Benjamin Franklin writes of the paper currency with great sarcasm: "This currency, as we manage it, is a wonderful machine. It performs its Office when we issue it; it pays and clothes Troops, and provides Victuals and Ammunition; and when we are obliged to issue a Quantity excessive, it pays itself off by Depreciation."

1780

  • Edmund Burke's book, Plan for Economic Reform, is published.

1782

  • William Ogilvie's essay, "On the Right of Property in Land" is published. He advocates reform of the land tenure system then existing in Britain.

1783

  • William Pitt, the younger, becomes Prime Minister of Britain and begins to dismantle mercantilism, incorporating the ideas of Adam Smith and lifting restrictions on trade and investment.

    War with France left Britain with a national debt of 40 million pounds.
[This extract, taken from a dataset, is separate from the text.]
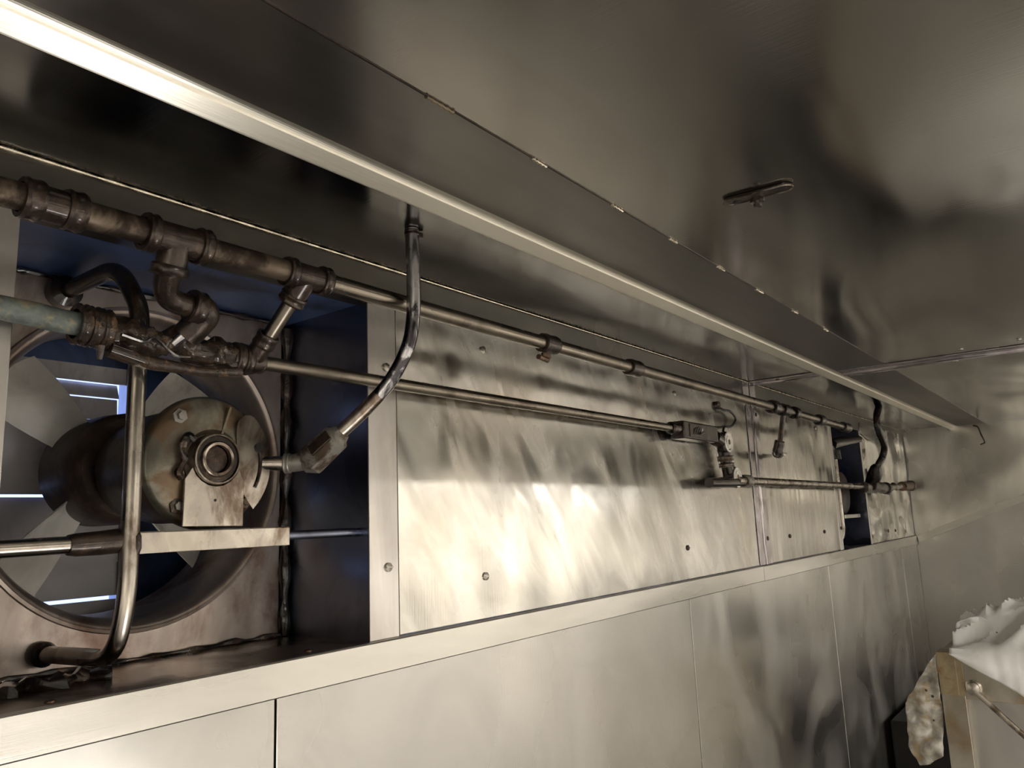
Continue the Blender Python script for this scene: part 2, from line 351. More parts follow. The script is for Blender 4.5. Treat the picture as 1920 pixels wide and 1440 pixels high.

Holders of Britain's paper currency lined up at the Bank of England to turn in their paper for gold. Combined with new taxes, the effect was to drive up prices and cause food shortages.

1786

  • Thomas Paine's pamphlet, "Dissertation on Government; the Affairs of the Bank; and Paper Money," is published. At the end of the year, Paine leaves North America for France, where he hoped to find investors for his new iron bridge design.

1789

  • Jeremy Bentham's book, An Introduction to the Principles of Morals and Legislation, is published. Bentham seeks to utilize utilitarian analysis to develop public and private policies that result in the "the greatest good for the greatest number."

1789

  • Thomas Malthus's Essay On The Principle of Population is published in England. Mathus linked the control of population growth to increasing poverty and called for a new commitment to moral responsibility to curtail population growth.

1789

  • Jeremy Bentham's book, Principles of Morals and Legislation,, is published in England. Influenced by David Hume, Bentham becomes the philosopher of Utilitarianism, (i.e., human beings act consistently to maximize pleasure and minimize pain). He also argued that forms of government ought to be judged on performance and obedience to government was required only if government was useful.

1790

  • Thomas Jefferson develops a "Plan for Establishing Uniformity in the Coinage, Weights, and Measures of the United States."

1791

  • Thomas Paine's book, The Rights Of Man, is published in England. Paine urged reformers in the Old World to look to the American experiment for guidance in achieving "government founded on a moral theory."

1791

  • Thomas Jefferson warns George Washington that the level of taxation required merely to maintain the interest payments on the national debt threatened to cause "a drain of coin" estimated at some "three millions of dollars annually."

1791

  • Alexander Hamilton is instrumental in getting the U.S. Congress to charter the first Bank of the United States, with the power to issue notes redeemable in coined money or bullion.

1792

  • The U.S. dollar is established as 371.25 grains of pure silver (which was the average silver content of coins circulating in the U.S. at the time. The new coins also had a 15:1 ratio of silver to gold (the approximate market rate of exchange between silver and gold).

1794

  • Marie Jean Antoine Nicolas de Caritat (the Marquis de Condorcet) writes his philosophical work, Esquisse d'un tableau historique des progres de l'esprit humain. He believes the natural evolution of humanity will bring about an absolute equality of rights.

1796

  • Thomas Paine's pamphlet, Agrarian Justice, is published. He argues that every owner of land must pay a "ground rent" for the privilege of controlling land.

1798

  • Thomas Robert Malthus' book, Essay on the Principle of Population as It Affects the Future Improvement of Society, is published anonymously.